The High Court was further modified by 15 September 1947 Act, and then again by 19 April 1948 Act.
Internment of accused
The French concentration camps used by the Vichy regime to intern Jews, Gipsies, Spanish Republicans, Resistants and others, were now used to detain presumed collaborationists. In Paris, these included the Velodrome d'Hiver, the Drancy internment camp and the Fresnes prison, which held Tino Rossi, Pierre Benoit, Arletty, and the industrialist Louis Renault. The 4 October 1944 ordinance authorised prefects to intern dangerous prisoners until the end of hostilities. For some Collaborationists, internment meant protection from popular vengeance.On 31 October 1944, the Minister of Interior Adrien Tixier created commissions charged with controlling the internment camps and home confinements. The Red Cross was permitted to visit the camps. Tixier then stated on 30 August 1945 that although the war was not yet officially ended, further internments were prohibited except for cases of spying or major black marketeering. The 10 May 1946 Act fixed the legal date of the end of the war, and at the end of May 1946, all internment camps were cleared.
Trials
The first high official tried in the purge was Jean-Pierre Esteva, Resident General of France in Tunisia. He was sentenced to detention for life on 15 March 1945, avoiding capital punishment because the court recognised that he had assisted patriots in May 1943, just before quitting Tunisia. In state of illness, Esteva was pardoned on 11 August 1950 and died a few months later.The trial of Pétain began on 23 July 1945. Pétain's defense lawyer, Jacques Isorni, pointed out that the public prosecutor, André Mornet, had also been in charge of the failed Riom Trials organized by Pétain under the Vichy regime. This may not have impressed the judge, Pierre Mongibeaux, who had sworn allegiance to Petain in 1941. The 89-year-old Marshal was sentenced to death on 15 August but the sentence was commuted to life imprisonment. He lived six more years, banished to the Île d'Yeu.
documentary film Divide and Conquer
Pierre Laval, the French Prime Minister from July to December 1940 and from April 1942 to August 1944, had fled to Francoist Spain. Franco sent him back to Innsbruck in Austria, which was part of the U.S. Occupation Zone. Laval was handed over to the French authorities and his trial started in October 1945. In a hasty, rancorous trial, he was sentenced by an openly hostile jury to death on 9 October 1945 and killed a week later.
By 1 July 1949, the High Court had given out 108 sentences, 106 against former ministers:
- In eight cases, the defendants had died before their trials and judicial proceedings were stopped, including that of Jean Bichelonne.
- Three persons, including Marcel Peyrouton, were acquitted and 42 were given non-lieux, including Jacques Le Roy Ladurie and Jérôme Carcopino, Minister of National Education in François Darlan's cabinet.

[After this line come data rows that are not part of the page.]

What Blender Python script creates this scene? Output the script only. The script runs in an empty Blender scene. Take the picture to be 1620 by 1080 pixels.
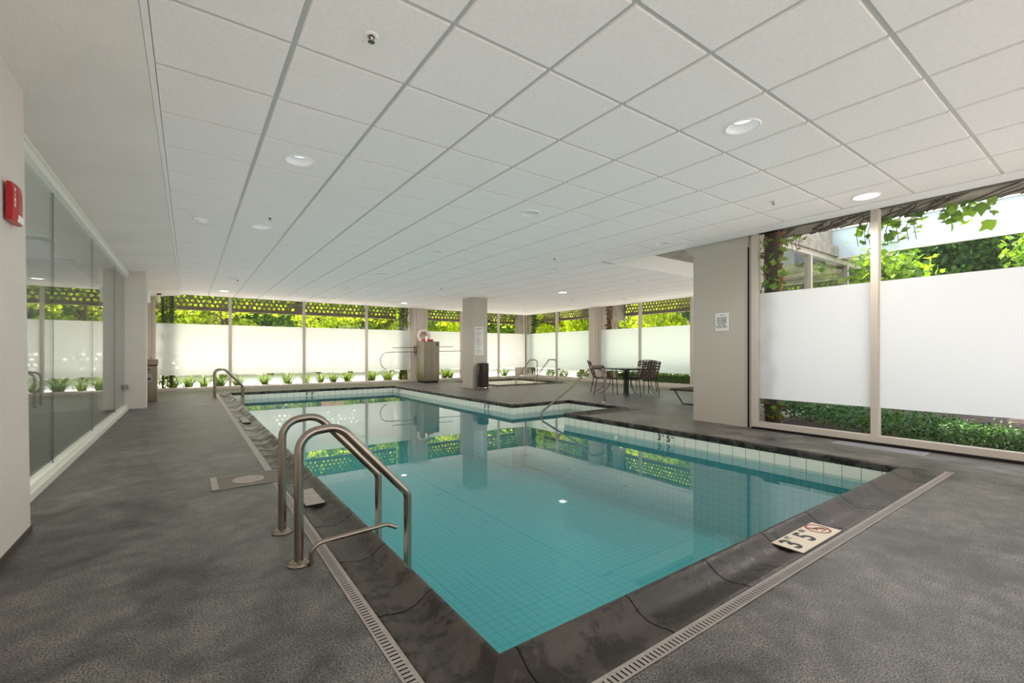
import bpy, bmesh, math, random
from mathutils import Vector, Matrix, noise
random.seed(7)
S = bpy.context.scene
COL = S.collection
PI = math.pi
R = math.radians

# ------------------------------------------------------------------ camera
cam_d = bpy.data.cameras.new('camera')
cam = bpy.data.objects.new('camera', cam_d)
COL.objects.link(cam)
YAW = 0.6205
cam.location = (0, 0, 1.03)
cam.rotation_euler = (PI / 2, 0, -YAW)
cam_d.sensor_width = 36
cam_d.lens = 715.8 / 1620 * 36
cam_d.shift_y = 17.85 / 1620
cam_d.clip_start = 0.02
cam_d.clip_end = 300
S.camera = cam

# ------------------------------------------------------------------ view, world, sun
S.view_settings.view_transform = 'Standard'
S.view_settings.look = 'None'
S.view_settings.gamma = 1
S.view_settings.use_curve_mapping = False
S.view_settings.exposure = 1.15
cy = S.cycles
cy.use_denoising = True
cy.max_bounces = 10
cy.diffuse_bounces = 6
cy.glossy_bounces = 5
cy.transmission_bounces = 6
cy.transparent_max_bounces = 24
cy.volume_bounces = 0
cy.sample_clamp_indirect = 8
cy.caustics_reflective = False
cy.caustics_refractive = False
cy.use_adaptive_sampling = True
cy.adaptive_threshold = 0.02

W = bpy.data.worlds.new('world')
S.world = W
W.use_nodes = True
wn = W.node_tree.nodes
wl = W.node_tree.links
bg = wn['Background']
sky = wn.new('ShaderNodeTexSky')
sky.sky_type = 'NISHITA'
sky.sun_disc = False
sky.sun_elevation = R(55)
sky.sun_rotation = R(0)
sky.air_density = 1.0
sky.dust_density = 3.0
sky.ozone_density = 1.0
haze = wn.new('ShaderNodeMixRGB')
haze.inputs[0].default_value = 0.45
haze.inputs[2].default_value = (5.15, 4.95, 4.75, 1)
wl.new(sky.outputs[0], haze.inputs[1])
wl.new(haze.outputs[0], bg.inputs[0])
bg.inputs[1].default_value = 0.31

# added ambient term with no source brightens every surface, the same from every viewpoint
cy.use_fast_gi = True
cy.fast_gi_method = 'ADD'
W.light_settings.ao_factor = 0.155
W.light_settings.distance = 1.6

sun_d = bpy.data.lights.new('sun', 'SUN')
sun_d.energy = 6.5
sun_d.angle = R(0.6)
sun_d.color = (1, 0.92, 0.84)
sun = bpy.data.objects.new('sun', sun_d)
COL.objects.link(sun)
sd = Vector((0.25, 1.0, 1.62)).normalized()      # direction towards the sun
sun.rotation_euler = sd.to_track_quat('Z', 'Y').to_euler()

# ------------------------------------------------------------------ object helpers
def tag(o, label=None, cat=None, group=None, kind=None):
    if label: o['label'] = label
    if cat: o['category'] = cat
    if group: o['group'] = group
    if kind: o['kind'] = kind
    return o

def empty(name, loc=(0, 0, 0), rz=0, parent=None):
    o = bpy.data.objects.new(name, None)
    o.empty_display_size = 0.1
    COL.objects.link(o)
    o.location = loc
    o.rotation_euler = (0, 0, rz)
    if parent: o.parent = parent
    return o

def copy_tree(o, parent=None):
    c = o.copy()
    COL.objects.link(c)
    if parent: c.parent = parent
    for ch in list(o.children):
        copy_tree(ch, c)
    return c

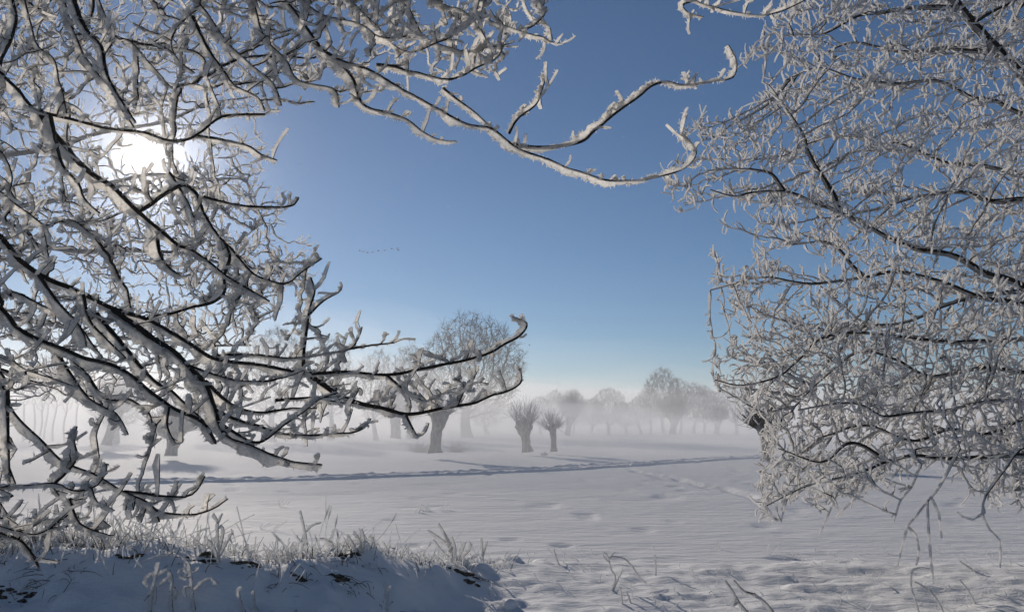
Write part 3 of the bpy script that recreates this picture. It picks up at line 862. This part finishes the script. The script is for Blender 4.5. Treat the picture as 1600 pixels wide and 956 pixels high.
# twigs filled in between the limbs
att = []
for poly, n, ya, yb in (
  ([(-60, -60), (860, -60), (850, 40), (790, 100), (720, 140), (640, 130), (560, 150), (440, 165), (380, 160), (300, 150), (220, 230), (-40, 250)], 330, 2.35, 4.0),
  ([(-40, 250), (240, 250), (300, 290), (400, 330), (470, 420), (480, 560), (570, 600), (560, 680), (480, 710), (350, 690), (240, 640), (120, 600), (-40, 600)], 180, 2.25, 3.7),
  ([(480, 520), (600, 530), (760, 540), (790, 600), (690, 640), (600, 640), (500, 620)], 60, 2.5, 2.9),
  ([(400, -60), (780, -60), (790, 40), (740, 100), (600, 110), (500, 90), (400, 40)], 190, 2.1, 2.9),
  ([(-40, 740), (60, 770), (150, 780), (250, 790), (240, 820), (120, 830), (-40, 850)], 60, 1.7, 2.2)):
    q = in_poly(poly, n); q = q[np.hypot(q[:, 0] - 228, q[:, 1] - 240) > 50]; att.append(lift(q, RNG.uniform(ya, yb, len(q))))
sd, ow = [], []
for li, p, rad, fg in paths:
    v = to_px(p); k = (v[:, 0] > -120) & (v[:, 1] > -120)
    pp = p[k][::4]; sd += list(pp); ow += [li] * len(pp)
N_, P_, O_ = colonize(sd, [-1] * len(sd), ow, np.concatenate(att), .035, .55, .055, 60, .12, (.12, -.05, -.08))
ch, cnt = chains(N_, P_)
for c in ch:
    p = resample(N_[c], .014)
    if len(p) < 3: continue
    n = len(p); p = p + kink(n, .003, 4); r0 = min(.0022 * cnt[c[min(1, len(c) - 1)]] ** .4, .006)
    rad = np.linspace(r0, .0016, n); fgm = RNG.uniform(.008, .015)
    LT.put(int(O_[c[0]]), p, rad, fgm * np.linspace(1, .75, n), np.linspace(.0048, .0038, n), 160, 4, 6)
    paths.append((int(O_[c[0]]), p, rad, fgm))
# stubby rimed spurs
for li, p, rad, fg in paths:
    v = to_px(p); L = np.linalg.norm(p[-1] - p[0])
    vis = np.where((v[:, 0] > -150) & (v[:, 1] > -150))[0]
    m = int(len(vis) * LT.step / .038)
    for j in RNG.choice(vis, min(m, len(vis)), replace=False) if len(vis) else []:
        t = p[min(j + 1, len(p) - 1)] - p[max(j - 1, 0)]; t = t / (np.linalg.norm(t) + 1e-9)
        spur(LT, li, p[j], t, RNG.choice([.014, .020, .028, .036, .05, .075, .10]) * RNG.uniform(.7, 1.2), .0015, .0105, .0044, UP, .55, 5, 1, 80)
LT.finish()

# ---- a finer tree further off behind it
root = tag(empty('frosted_tree', on_ground((-7.4, 8.2))), 'fine twigged frosted tree seen behind the thick branches round the sun', 'tree', None)
BT = Grower(root, 0, 4, .05); BT.jit = .2; BT.org = np.array(root.location); BT.sl = .01; BT.fm = M_FROST2
tp2 = resample(np.array([[-7.4, 8.2, .0], [-7.35, 8.2, 1.6], [-7.2, 8.1, 3.2], [-7.0, 8.0, 5.0], [-6.6, 7.9, 7.2]]), .2)
b = MB(); tube(b, tp2 - BT.org, np.linspace(.22, .06, len(tp2)), 12, .06); b.build('trunk', M_BARK, root)
paths = []
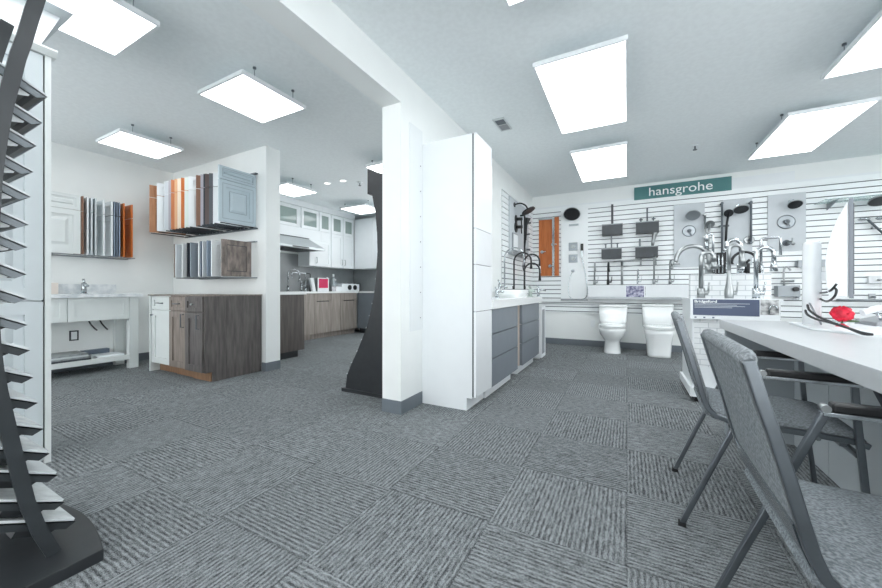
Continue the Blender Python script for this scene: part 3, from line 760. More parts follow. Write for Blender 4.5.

- Eighteen were sentenced to death, of whom three were carried out on Pierre Laval, Milice leader Joseph Darnand and Fernand de Brinon, representative of the Vichy government to the German High Command in Paris and state secretary. Five sentences were commuted, among them Pétain, Henri Dentz, commander of the Army of the Levant and Raphaël Alibert, signatory of the first Statute on Jews. Ten others were condemned to death in absentia.
- Eight men were sentenced to forced labour, Jacques Chevalier, Minister Paul Baudoin, Charles Nogues, Minister Gabriel Auphan, Minister Hubert Lagardelle and others.
- Fourteen were imprisoned, including Yves Bouthillier, André Marquis, préfet maritime of Toulon, Bléhaut Henri and others; a life sentence was given to Jean-Pierre Esteva.
- Fifteen sentences of dégradation nationale were issued, including François Piétri, Vichy ambassador to Spain, and Adrien Marquet. Seven of the sentences were suspended for compensating "acts of Resistance", including those of Jean Ybarnegaray and André Parmentier.